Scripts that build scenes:

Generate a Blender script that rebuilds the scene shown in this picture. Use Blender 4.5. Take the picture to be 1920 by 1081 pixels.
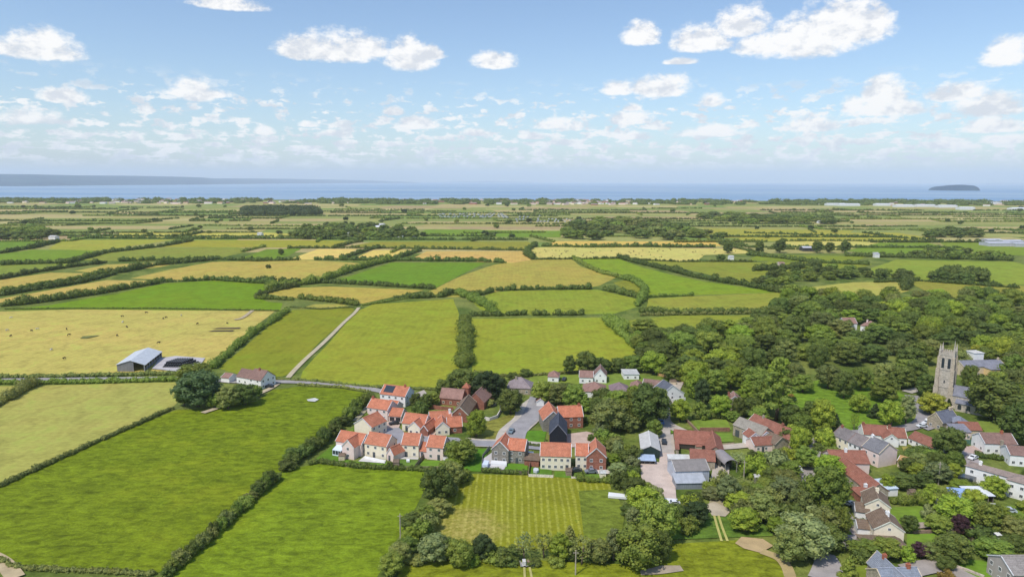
import bpy, bmesh, math, random
import numpy as np
from mathutils import Vector, Matrix
R = math.radians
C = bpy.context.scene.collection
scene = bpy.context.scene
for o in list(bpy.data.objects): bpy.data.objects.remove(o)

# ------------------------------------------------------------------ camera
CAM_H = 100.0; PITCH = R(8.945); ROLL = 0.0023; FPX = 1280.0
Fv = Vector((0, math.cos(PITCH), -math.sin(PITCH)))
U0 = Vector((0, math.sin(PITCH), math.cos(PITCH))); R0 = Vector((1, 0, 0))
Rv = R0*math.cos(ROLL) + U0*math.sin(ROLL); Uv = U0*math.cos(ROLL) - R0*math.sin(ROLL)
cam_d = bpy.data.cameras.new('camera'); cam = bpy.data.objects.new('camera', cam_d); C.objects.link(cam)
cam.matrix_world = Matrix(((Rv.x, Uv.x, -Fv.x, 0), (Rv.y, Uv.y, -Fv.y, 0), (Rv.z, Uv.z, -Fv.z, CAM_H), (0, 0, 0, 1)))
cam_d.lens = 24.0; cam_d.sensor_width = 36.0; cam_d.clip_start = 1; cam_d.clip_end = 120000
scene.camera = cam

# ------------------------------------------------------------------ light
SUN_EL = R(57); SUN_AZ = R(-138)      # azimuth from +Y, clockwise: the sun stands behind the camera and to its left
sdir = Vector((math.sin(SUN_AZ)*math.cos(SUN_EL), math.cos(SUN_AZ)*math.cos(SUN_EL), math.sin(SUN_EL)))
sun_d = bpy.data.lights.new('sun', 'SUN'); sun_d.energy = 3.3; sun_d.angle = R(2.0); sun_d.color = (1, .95, .87)
sun = bpy.data.objects.new('sun', sun_d); C.objects.link(sun); sun.rotation_euler = sdir.to_track_quat('Z', 'Y').to_euler()
scene.view_settings.view_transform = 'Standard'; scene.view_settings.look = 'None'
scene.view_settings.exposure = 0.05; scene.view_settings.gamma = 1
scene.render.resolution_x = 1024; scene.render.resolution_y = 576
scene.render.engine = 'CYCLES'
scene.cycles.max_bounces = 5; scene.cycles.diffuse_bounces = 2; scene.cycles.transparent_max_bounces = 8
scene.cycles.volume_bounces = 1; scene.cycles.volume_max_steps = 32

class NT:
    """tiny node-tree writer"""
    def __init__(s, tree): s.t = tree; s.n = tree.nodes; s.l = tree.links
    def new(s, typ, **kw):
        n = s.n.new(typ)
        for k, v in kw.items(): setattr(n, k, v)
        return n
    def set(s, sock, v):
        if isinstance(v, bpy.types.NodeSocket): s.l.new(v, sock)
        elif v is not None:
            if hasattr(sock.default_value, '__len__') and not hasattr(v, '__len__'): v = [v]*len(sock.default_value)
            if hasattr(v, '__len__') and len(v) == 3 and len(sock.default_value) == 4: v = (*v, 1)
            sock.default_value = v
    def math(s, op, a, b=None, c=None, clamp=False):
        n = s.new('ShaderNodeMath', operation=op, use_clamp=clamp)
        for i, v in enumerate((a, b, c)):
            if v is not None: s.set(n.inputs[i], v)
        return n.outputs[0]
    def vmath(s, op, a, b=None):
        n = s.new('ShaderNodeVectorMath', operation=op); s.set(n.inputs[0], a)
        if b is not None: s.set(n.inputs[1], b)
        return n.outputs[0]
    def noise(s, vec, scale, detail=3, rough=.55, dist=0):
        n = s.new('ShaderNodeTexNoise'); s.set(n.inputs['Vector'], vec)
        n.inputs['Scale'].default_value = scale; n.inputs['Detail'].default_value = detail
        n.inputs['Roughness'].default_value = rough; n.inputs['Distortion'].default_value = dist
        return n.outputs[0]
    def ramp(s, v, a, b, lo=0., hi=1., smooth=True):
        n = s.new('ShaderNodeMapRange'); n.interpolation_type = 'SMOOTHSTEP' if smooth else 'LINEAR'
        s.set(n.inputs[0], v); s.set(n.inputs[1], a); s.set(n.inputs[2], b); s.set(n.inputs[3], lo); s.set(n.inputs[4], hi)
        return n.outputs[0]
    def mix(s, f, a, b, blend='MIX'):
        n = s.new('ShaderNodeMix', data_type='RGBA', blend_type=blend)
        s.set(n.inputs[0], f); s.set(n.inputs[6], a); s.set(n.inputs[7], b)
        return n.outputs[2]

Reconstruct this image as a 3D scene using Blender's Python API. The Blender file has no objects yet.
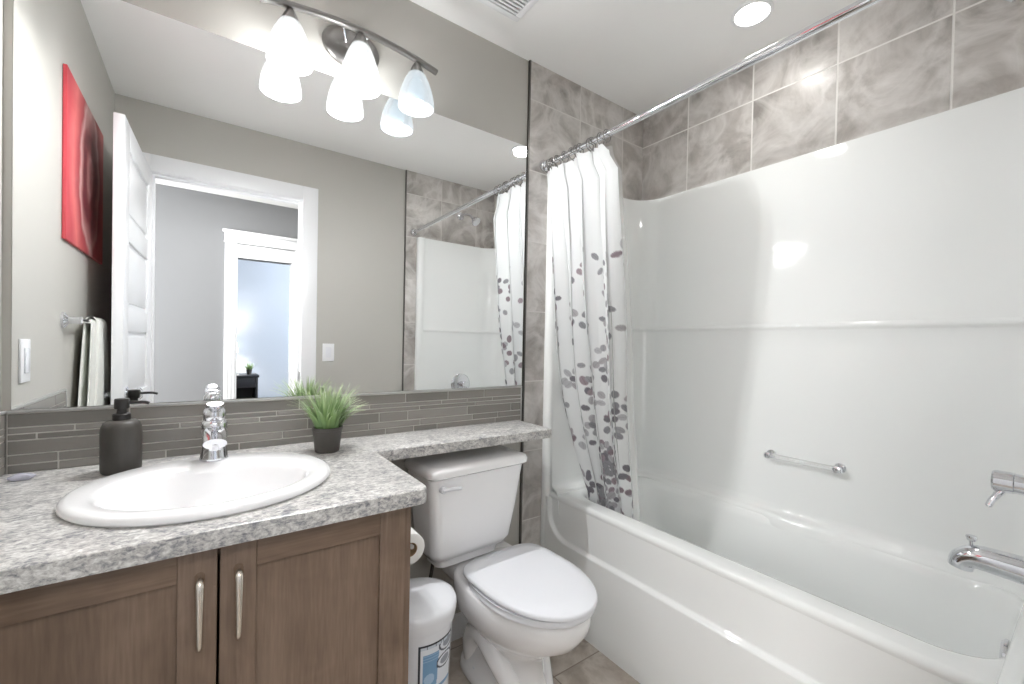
import bpy, bmesh, math, random
from mathutils import Vector, Matrix

random.seed(7)
SC = bpy.context.scene
COL = SC.collection
PI = math.pi

# ------------------------------------------------------------------ camera
F_PX, YAW, PITCH, ROLL, CV = 428.495, 35.593, -0.718, 1.167, 349.89
CAM = Vector((0.3902, -1.5184, 1.1914))
yw, pt, rl = map(math.radians, (YAW, PITCH, ROLL))
fw = Vector((math.sin(yw), math.cos(yw), 0)); ri = Vector((math.cos(yw), -math.sin(yw), 0)); up = Vector((0, 0, 1))
fw, up = math.cos(pt)*fw + math.sin(pt)*up, math.cos(pt)*up - math.sin(pt)*fw
ri, up = math.cos(rl)*ri + math.sin(rl)*up, math.cos(rl)*up - math.sin(rl)*ri
cd = bpy.data.cameras.new('camera'); cam = bpy.data.objects.new('camera', cd); COL.objects.link(cam)
cd.sensor_width = 36.0; cd.lens = F_PX*36.0/1024.0; cd.shift_y = (CV-342.0)/1024.0; cd.clip_start = 0.01
M = Matrix((ri, up, -fw)).transposed().to_4x4(); M.translation = CAM
cam.matrix_world = M
SC.camera = cam

# ------------------------------------------------------------------ world, exposure, lamps, added fill
SC.view_settings.view_transform = 'Standard'; SC.view_settings.look = 'None'
SC.view_settings.gamma = 1.0; SC.view_settings.use_curve_mapping = False
SC.view_settings.exposure = 0.98
SC.cycles.max_bounces = 16; SC.cycles.diffuse_bounces = 12; SC.cycles.glossy_bounces = 8; SC.cycles.transparent_max_bounces = 16
w = bpy.data.worlds.new('world'); SC.world = w; w.use_nodes = True
w.node_tree.nodes['Background'].inputs[0].default_value = (0.90, 0.95, 1.0, 1)
w.node_tree.nodes['Background'].inputs[1].default_value = 0.75

def area(name, loc, size, power, color=(1, 1, 1), rot=(0, 0, 0), shape='DISK', size_y=None):
    l = bpy.data.lights.new(name, 'AREA'); l.shape = shape; l.size = size
    if size_y: l.size_y = size_y
    l.energy = power; l.color = color
    o = bpy.data.objects.new(name, l); o.location = loc; o.rotation_euler = rot; COL.objects.link(o)
    return o
LAMP_W = 10.5
area('recessed_lamp_light', (2.029, -0.716, 2.418), 0.11, 0.6, (1.0, 0.985, 0.96))
area('hall_side_fill', (-1.5, -2.3, 1.25), 1.25, 54, (1.0, 0.99, 0.985), rot=(0, math.radians(-90), 0), shape='RECTANGLE', size_y=1.2)  # added fill from the hall's unseen left end; no window is there
area('hall_top_fill', (0.55, -2.05, 2.40), 0.9, 10, (1.0, 0.99, 0.98), shape='RECTANGLE', size_y=0.7)  # added fill under the hall ceiling, entering by the doorway; no fixture there
area('bedroom_window_light', (2.6, -4.1, 1.6), 1.3, 36, (0.90, 0.95, 1.0), rot=(0, math.radians(90), 0), shape='RECTANGLE', size_y=1.4)

# ------------------------------------------------------------------ material helpers
def lin(c):
    def f(v):
        v /= 255.0
        return v/12.92 if v <= 0.04045 else ((v+0.055)/1.055)**2.4
    return (f(c[0]), f(c[1]), f(c[2]), 1.0)

class NT:
    """small node-tree helper"""
    def __init__(s, name):
        s.m = bpy.data.materials.new(name); s.m.use_nodes = True
        s.t = s.m.node_tree; s.b = s.t.nodes['Principled BSDF']
    def n(s, typ, **kw):
        nd = s.t.nodes.new(typ)
        for k, v in kw.items():
            if k.startswith('i_'):
                key = k[2:]
                key = int(key) if key.isdigit() else key.replace('_', ' ')
                s.set(nd.inputs[key], v)
            else: setattr(nd, k, v)
        return nd
    def set(s, inp, v):
        if hasattr(v, 'is_linked') or isinstance(v, bpy.types.NodeSocket): s.t.links.new(v, inp)
        else: inp.default_value = v
    def math(s, op, a, b=0.0, c=None):
        nd = s.t.nodes.new('ShaderNodeMath'); nd.operation = op
        s.set(nd.inputs[0], a); s.set(nd.inputs[1], b)
        if c is not None: s.set(nd.inputs[2], c)
        return nd.outputs[0]
    def mix(s, f, a, b, mode='MIX'):
        nd = s.t.nodes.new('ShaderNodeMix'); nd.data_type = 'RGBA'; nd.blend_type = mode
        s.set(nd.inputs[0], f); s.set(nd.inputs[6], a); s.set(nd.inputs[7], b)
        return nd.outputs[2]
    def ramp(s, f, stops):
        nd = s.t.nodes.new('ShaderNodeValToRGB'); s.set(nd.inputs[0], f)
        e = nd.color_ramp.elements
        while len(e) < len(stops): e.new(0.5)
        for el, (p, c) in zip(e, stops): el.position = p; el.color = c
        return nd.outputs[0]
    def noise(s, vec, scale, detail=3, rough=0.5, dist=0.0):
        nd = s.n('ShaderNodeTexNoise'); s.set(nd.inputs['Vector'], vec)
        nd.inputs['Scale'].default_value = scale; nd.inputs['Detail'].default_value = detail
        nd.inputs['Roughness'].default_value = rough; nd.inputs['Distortion'].default_value = dist
        return nd.outputs['Fac']
    def obj(s): return s.n('ShaderNodeTexCoord').outputs['Object']
    def scale(s, vec, sc, loc=(0, 0, 0), rot=(0, 0, 0)):
        nd = s.n('ShaderNodeMapping'); s.set(nd.inputs['Vector'], vec)
        nd.inputs['Scale'].default_value = sc; nd.inputs['Location'].default_value = loc; nd.inputs['Rotation'].default_value = rot
        return nd.outputs[0]
    def bump(s, h, strength=0.2, dist=0.002):
        nd = s.n('ShaderNodeBump'); s.set(nd.inputs['Height'], h)
        nd.inputs['Strength'].default_value = strength; nd.inputs['Distance'].default_value = dist
        s.t.links.new(nd.outputs[0], s.b.inputs['Normal'])
    def out(s, color=None, rough=None, metal=None, **kw):
        if color is not None: s.set(s.b.inputs['Base Color'], color)
        if rough is not None: s.set(s.b.inputs['Roughness'], rough)
        if metal is not None: s.b.inputs['Metallic'].default_value = metal
        for k, v in kw.items(): s.set(s.b.inputs[k.replace('_', ' ')], v)
        return s.m

def plain(name, rgb, rough=0.5, metal=0.0, var=0.03, nscale=6.0, bump=0.0, bscale=300, **kw):
    t = NT(name); o = t.obj(); nz = t.noise(o, nscale, 2)
    c = lin(rgb); d = tuple(max(0, x*(1-2*var)) for x in c[:3])+(1,)
    t.out(t.mix(nz, c, d), rough, metal, **kw)
    if bump: t.bump(t.noise(o, bscale, 2), bump, 0.001)
    return t.m

def emit_mat(name, rgb, strength):
    t = NT(name)
    t.out(lin(rgb), 0.4, Emission_Color=lin(rgb), Emission_Strength=strength)
    return t.m

def tile_mat(name, ax_u, ax_v, u0, v0, tw, th, g, tones, grout, rough=0.28, marble=3.2, vein=True):
    t = NT(name); o = t.obj()
    sep = t.n('ShaderNodeSeparateXYZ'); t.set(sep.inputs[0], o)
    U = t.math('DIVIDE', t.math('SUBTRACT', sep.outputs[ax_u], u0), tw)
    V = t.math('DIVIDE', t.math('SUBTRACT', sep.outputs[ax_v], v0), th)
    fu = t.math('FRACT', U); fv = t.math('FRACT', V)
    du = t.math('MULTIPLY', t.math('SUBTRACT', 0.5, t.math('ABSOLUTE', t.math('SUBTRACT', fu, 0.5))), tw)
    dv = t.math('MULTIPLY', t.math('SUBTRACT', 0.5, t.math('ABSOLUTE', t.math('SUBTRACT', fv, 0.5))), th)
    d = t.math('MINIMUM', du, dv)
    gm = t.n('ShaderNodeMapRange'); t.set(gm.inputs[0], d); gm.inputs[1].default_value = g*0.5; gm.inputs[2].default_value = g*0.5+0.0012
    gm = gm.outputs[0]
    cmb = t.n('ShaderNodeCombineXYZ'); t.set(cmb.inputs[0], t.math('FLOOR', U)); t.set(cmb.inputs[1], t.math('FLOOR', V))
    wn = t.n('ShaderNodeTexWhiteNoise'); t.set(wn.inputs['Vector'], cmb.outputs[0])
    off = t.n('ShaderNodeVectorMath', operation='MULTIPLY_ADD'); t.set(off.inputs[0], wn.outputs['Color']); off.inputs[1].default_value = (7, 7, 7); t.set(off.inputs[2], o)
    n1 = t.noise(off.outputs[0], marble*1.3, 7, 0.68, 0.7)
    n2 = t.noise(off.outputs[0], marble*1.5, 5, 0.55, 0.9)
    c = t.ramp(n1, [(0.30, lin(tones[0])), (0.5, lin(tones[1])), (0.68, lin(tones[2]))])
    veins = t.math('SUBTRACT', 1.0, t.math('MULTIPLY', t.math('ABSOLUTE', t.math('SUBTRACT', n2, 0.5)), 9.0))
    veins = t.math('MULTIPLY', t.math('MAXIMUM', veins, 0.0), 0.42 if vein else 0.0)
    c = t.mix(veins, c, lin(tones[3]))
    tone = t.math('MULTIPLY_ADD', wn.outputs['Value'], 0.12, 0.93)
    cc = t.n('ShaderNodeCombineXYZ'); [t.set(cc.inputs[i], tone) for i in range(3)]
    c = t.mix(1.0, c, cc.outputs[0], 'MULTIPLY')
    c = t.mix(gm, lin(grout), c)
    t.out(c, t.math('MULTIPLY_ADD', gm, rough-0.8, 0.8))
    t.bump(gm, 0.5, 0.002)
    return t.m

MAT = {}
MAT['paint'] = plain('wall_paint', (187, 185, 179), 0.55, var=0.01, bump=0.05, bscale=420)
MAT['paint_left'] = MAT['paint']
MAT['ceiling'] = plain('ceiling_paint', (247, 247, 246), 0.8, var=0.01, bump=0.06, bscale=300)
MAT['white_trim'] = plain('white_trim_paint', (238, 239, 241), 0.3, var=0.005)
MAT['hall_paint'] = plain('hall_paint', (134, 135, 137), 0.6, var=0.01)
MAT['bed_paint'] = plain('bedroom_paint', (190, 198, 210), 0.6, var=0.01)
MAT['hall_floor'] = plain('hall_carpet', (150, 142, 132), 0.95, var=0.1, nscale=60, bump=0.5, bscale=500)
TONES = [(144, 139, 134), (177, 172, 167), (204, 200, 196), (232, 230, 227)]
MAT['tile_right'] = tile_mat('tub_wall_tile_right', 1, 2, -0.278, 2.275-3*0.3115, 0.3085, 0.3115, 0.005, TONES, (228, 226, 222))
MAT['tile_back'] = tile_mat('tub_wall_tile_back', 0, 2, 1.541, 2.275-7*0.3115, 0.307, 0.3115, 0.004, TONES, (212, 209, 205))
MAT['floor_tile'] = tile_mat('floor_tile', 0, 1, 1.42, -0.05, 0.33, 0.33, 0.004,
                             [(156, 145, 134), (178, 167, 156), (196, 187, 177), (224, 218, 210)], (150, 140, 130), 0.3, 4.0)
MAT['acrylic'] = plain('white_acrylic', (233, 235, 234), 0.07, var=0.003)
MAT['porcelain'] = plain('white_porcelain', (245, 245, 246), 0.08, var=0.003, Coat_Weight=0.5, Coat_Roughness=0.03)
MAT['chrome'] = plain('chrome', (225, 226, 230), 0.07, 1.0, var=0.02)
MAT['nickel'] = plain('brushed_nickel', (150, 148, 146), 0.30, 1.0, var=0.05, nscale=40)
MAT['pull'] = plain('satin_nickel_pull', (225, 218, 208), 0.25, 1.0, var=0.03)
MAT['metal_edge'] = plain('brushed_edge_trim', (112, 110, 106), 0.35, 1.0, var=0.03)
MAT['light_edge'] = plain('pale_edge_trim', (192, 192, 190), 0.35, 0.3, var=0.03)
MAT['black'] = plain('black_plastic', (38, 36, 35), 0.32, var=0.05)
MAT['bottle'] = plain('matte_charcoal', (66, 63, 59), 0.42, var=0.06, nscale=30)
MAT['pot'] = plain('dark_pot', (74, 70, 66), 0.5, var=0.06, nscale=30)
MAT['white_plastic'] = plain('white_plastic', (236, 238, 243), 0.22, var=0.004)
MAT['paper'] = plain('white_paper', (238, 238, 236), 0.9, var=0.02, nscale=80, bump=0.2, bscale=200)
MAT['towel'] = plain('white_terry', (232, 233, 228), 0.95, var=0.05, nscale=120, bump=0.6, bscale=260)
MAT['dark_gap'] = plain('dark_recess', (30, 28, 27), 0.8)
MAT['dresser'] = plain('black_dresser', (40, 40, 46), 0.4, var=0.08)
MAT['soil'] = plain('soil', (46, 38, 30), 0.95, var=0.2, nscale=90, bump=0.6)
MAT['lilac'] = plain('pale_lilac', (216, 216, 230), 0.25, var=0.08, nscale=40, Transmission_Weight=0.25)
MAT['hose'] = plain('braided_hose', (96, 92, 88), 0.35, 0.7, var=0.3, nscale=250)
MAT['rubber'] = plain('grey_rubber', (90, 90, 90), 0.6)
MAT['clear'] = NT('clear_acrylic').out((0.96, 0.97, 0.97, 1), 0.06, Transmission_Weight=0.75, IOR=1.45)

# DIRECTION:
Check every line for "objects" and show the ones that have it.

# WRITTEN ANSWER:
for o in list(bpy.data.objects): bpy.data.objects.remove(o)
cam_d = bpy.data.cameras.new('camera'); cam = bpy.data.objects.new('camera', cam_d); C.objects.link(cam)
sun = bpy.data.objects.new('sun', sun_d); C.objects.link(sun); sun.rotation_euler = sdir.to_track_quat('Z', 'Y').to_euler()
Reconstruct this image as a 3D scene using Blender's Python API. The Blender file has no objects yet.
cd = bpy.data.cameras.new('camera'); cam = bpy.data.objects.new('camera', cd); COL.objects.link(cam)
    o = bpy.data.objects.new(name, l); o.location = loc; o.rotation_euler = rot; COL.objects.link(o)